-- START --

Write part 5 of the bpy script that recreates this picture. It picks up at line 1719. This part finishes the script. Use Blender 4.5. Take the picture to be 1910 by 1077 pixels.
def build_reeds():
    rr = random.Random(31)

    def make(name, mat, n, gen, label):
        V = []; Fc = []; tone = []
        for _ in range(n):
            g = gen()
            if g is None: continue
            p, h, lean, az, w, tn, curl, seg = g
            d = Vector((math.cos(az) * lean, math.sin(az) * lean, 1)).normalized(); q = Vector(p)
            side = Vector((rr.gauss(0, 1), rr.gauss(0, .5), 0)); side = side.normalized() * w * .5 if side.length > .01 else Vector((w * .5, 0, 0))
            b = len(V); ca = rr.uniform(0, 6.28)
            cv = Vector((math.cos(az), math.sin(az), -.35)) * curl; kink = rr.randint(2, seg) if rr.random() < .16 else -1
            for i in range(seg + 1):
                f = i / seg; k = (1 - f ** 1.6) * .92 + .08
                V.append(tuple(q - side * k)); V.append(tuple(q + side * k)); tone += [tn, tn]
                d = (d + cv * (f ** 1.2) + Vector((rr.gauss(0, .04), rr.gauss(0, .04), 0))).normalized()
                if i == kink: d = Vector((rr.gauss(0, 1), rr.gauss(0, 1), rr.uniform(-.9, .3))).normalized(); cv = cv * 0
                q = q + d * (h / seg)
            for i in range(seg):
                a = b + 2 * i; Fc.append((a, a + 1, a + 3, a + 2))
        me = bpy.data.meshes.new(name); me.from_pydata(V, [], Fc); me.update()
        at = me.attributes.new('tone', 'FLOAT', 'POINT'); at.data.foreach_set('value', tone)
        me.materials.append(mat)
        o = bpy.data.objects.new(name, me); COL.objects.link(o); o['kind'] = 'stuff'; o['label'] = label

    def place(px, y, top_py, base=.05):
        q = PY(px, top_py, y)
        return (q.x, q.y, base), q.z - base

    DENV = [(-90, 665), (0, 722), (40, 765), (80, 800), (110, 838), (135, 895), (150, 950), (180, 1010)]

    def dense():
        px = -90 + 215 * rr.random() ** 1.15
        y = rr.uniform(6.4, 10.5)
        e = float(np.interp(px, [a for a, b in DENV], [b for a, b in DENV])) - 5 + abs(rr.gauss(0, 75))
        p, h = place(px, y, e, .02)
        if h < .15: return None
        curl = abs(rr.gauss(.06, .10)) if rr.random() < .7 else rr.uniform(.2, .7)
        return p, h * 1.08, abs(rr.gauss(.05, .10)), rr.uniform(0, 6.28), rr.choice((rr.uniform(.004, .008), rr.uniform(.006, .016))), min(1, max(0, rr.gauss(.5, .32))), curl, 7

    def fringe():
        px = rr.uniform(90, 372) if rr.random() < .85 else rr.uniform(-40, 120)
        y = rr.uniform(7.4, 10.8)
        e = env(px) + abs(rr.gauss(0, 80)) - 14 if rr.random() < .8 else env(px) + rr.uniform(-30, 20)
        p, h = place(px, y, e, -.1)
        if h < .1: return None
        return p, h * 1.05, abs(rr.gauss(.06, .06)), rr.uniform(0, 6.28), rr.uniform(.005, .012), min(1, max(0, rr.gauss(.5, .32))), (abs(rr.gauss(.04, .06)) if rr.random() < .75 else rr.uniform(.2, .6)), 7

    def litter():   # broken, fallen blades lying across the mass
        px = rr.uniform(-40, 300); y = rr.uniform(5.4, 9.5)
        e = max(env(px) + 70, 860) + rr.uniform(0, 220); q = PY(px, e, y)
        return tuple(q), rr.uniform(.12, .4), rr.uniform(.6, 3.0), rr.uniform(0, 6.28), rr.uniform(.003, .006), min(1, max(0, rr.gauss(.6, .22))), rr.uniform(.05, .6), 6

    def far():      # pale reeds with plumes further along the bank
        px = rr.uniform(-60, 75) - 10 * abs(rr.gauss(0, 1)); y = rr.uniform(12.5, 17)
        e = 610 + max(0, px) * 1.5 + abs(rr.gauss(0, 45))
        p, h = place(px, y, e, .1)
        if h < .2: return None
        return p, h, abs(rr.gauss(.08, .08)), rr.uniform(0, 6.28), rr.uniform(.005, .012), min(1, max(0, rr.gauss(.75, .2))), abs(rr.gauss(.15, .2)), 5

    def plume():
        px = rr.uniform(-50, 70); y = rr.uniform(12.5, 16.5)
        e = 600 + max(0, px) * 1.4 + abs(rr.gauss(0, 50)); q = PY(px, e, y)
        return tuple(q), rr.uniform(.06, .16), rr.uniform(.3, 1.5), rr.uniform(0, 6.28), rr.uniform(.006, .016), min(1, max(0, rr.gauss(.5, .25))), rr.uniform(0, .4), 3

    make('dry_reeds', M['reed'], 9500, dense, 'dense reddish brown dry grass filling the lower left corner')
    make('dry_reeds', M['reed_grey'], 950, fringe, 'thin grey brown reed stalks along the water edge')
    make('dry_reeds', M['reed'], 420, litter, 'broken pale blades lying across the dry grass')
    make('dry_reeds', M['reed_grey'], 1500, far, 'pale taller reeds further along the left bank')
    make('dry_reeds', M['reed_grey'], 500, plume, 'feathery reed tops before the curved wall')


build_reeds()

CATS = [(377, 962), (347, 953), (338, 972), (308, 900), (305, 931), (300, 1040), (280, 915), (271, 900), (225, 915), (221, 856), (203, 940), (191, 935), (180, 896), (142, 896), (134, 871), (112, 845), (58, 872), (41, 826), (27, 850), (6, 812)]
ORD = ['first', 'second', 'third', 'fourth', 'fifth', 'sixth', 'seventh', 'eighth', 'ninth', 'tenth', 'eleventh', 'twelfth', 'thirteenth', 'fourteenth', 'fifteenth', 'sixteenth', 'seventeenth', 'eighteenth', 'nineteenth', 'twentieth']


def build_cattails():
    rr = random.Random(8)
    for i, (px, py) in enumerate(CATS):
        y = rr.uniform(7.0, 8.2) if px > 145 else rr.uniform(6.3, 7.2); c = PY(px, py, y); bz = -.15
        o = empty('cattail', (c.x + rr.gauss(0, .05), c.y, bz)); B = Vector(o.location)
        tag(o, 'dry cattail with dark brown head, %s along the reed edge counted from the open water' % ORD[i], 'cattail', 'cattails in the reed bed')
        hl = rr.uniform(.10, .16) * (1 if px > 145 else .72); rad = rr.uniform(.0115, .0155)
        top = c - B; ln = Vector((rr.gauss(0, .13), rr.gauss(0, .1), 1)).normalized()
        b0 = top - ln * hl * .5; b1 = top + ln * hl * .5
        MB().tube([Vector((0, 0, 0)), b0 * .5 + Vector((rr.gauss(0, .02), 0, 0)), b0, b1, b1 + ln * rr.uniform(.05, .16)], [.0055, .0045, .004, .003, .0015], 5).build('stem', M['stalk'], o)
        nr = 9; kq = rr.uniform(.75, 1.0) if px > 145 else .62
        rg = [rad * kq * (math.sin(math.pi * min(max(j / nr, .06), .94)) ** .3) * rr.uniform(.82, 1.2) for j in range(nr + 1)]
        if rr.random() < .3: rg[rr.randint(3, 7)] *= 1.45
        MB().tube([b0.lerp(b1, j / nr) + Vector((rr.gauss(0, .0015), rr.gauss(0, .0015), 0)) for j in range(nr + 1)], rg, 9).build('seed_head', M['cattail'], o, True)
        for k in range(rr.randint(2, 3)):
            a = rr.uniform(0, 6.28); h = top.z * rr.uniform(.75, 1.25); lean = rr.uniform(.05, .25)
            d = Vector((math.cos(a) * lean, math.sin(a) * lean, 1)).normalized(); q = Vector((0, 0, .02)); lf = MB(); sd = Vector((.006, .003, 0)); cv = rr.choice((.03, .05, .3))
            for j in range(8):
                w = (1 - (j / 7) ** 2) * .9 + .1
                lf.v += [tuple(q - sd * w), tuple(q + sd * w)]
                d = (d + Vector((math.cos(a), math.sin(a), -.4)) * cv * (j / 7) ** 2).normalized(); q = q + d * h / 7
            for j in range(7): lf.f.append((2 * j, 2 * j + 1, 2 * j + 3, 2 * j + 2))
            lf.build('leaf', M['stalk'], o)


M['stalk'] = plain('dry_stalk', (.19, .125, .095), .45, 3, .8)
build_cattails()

-- END --

- [What to work on]:
Everything from the first line through the line containing "rr = random.Random(31)" should be quoted exactly, and nothing beyond it.

- [Solution for this exercise]:
Write part 5 of the bpy script that recreates this picture. It picks up at line 1719. This part finishes the script. Use Blender 4.5. Take the picture to be 1910 by 1077 pixels.
def build_reeds():
    rr = random.Random(31)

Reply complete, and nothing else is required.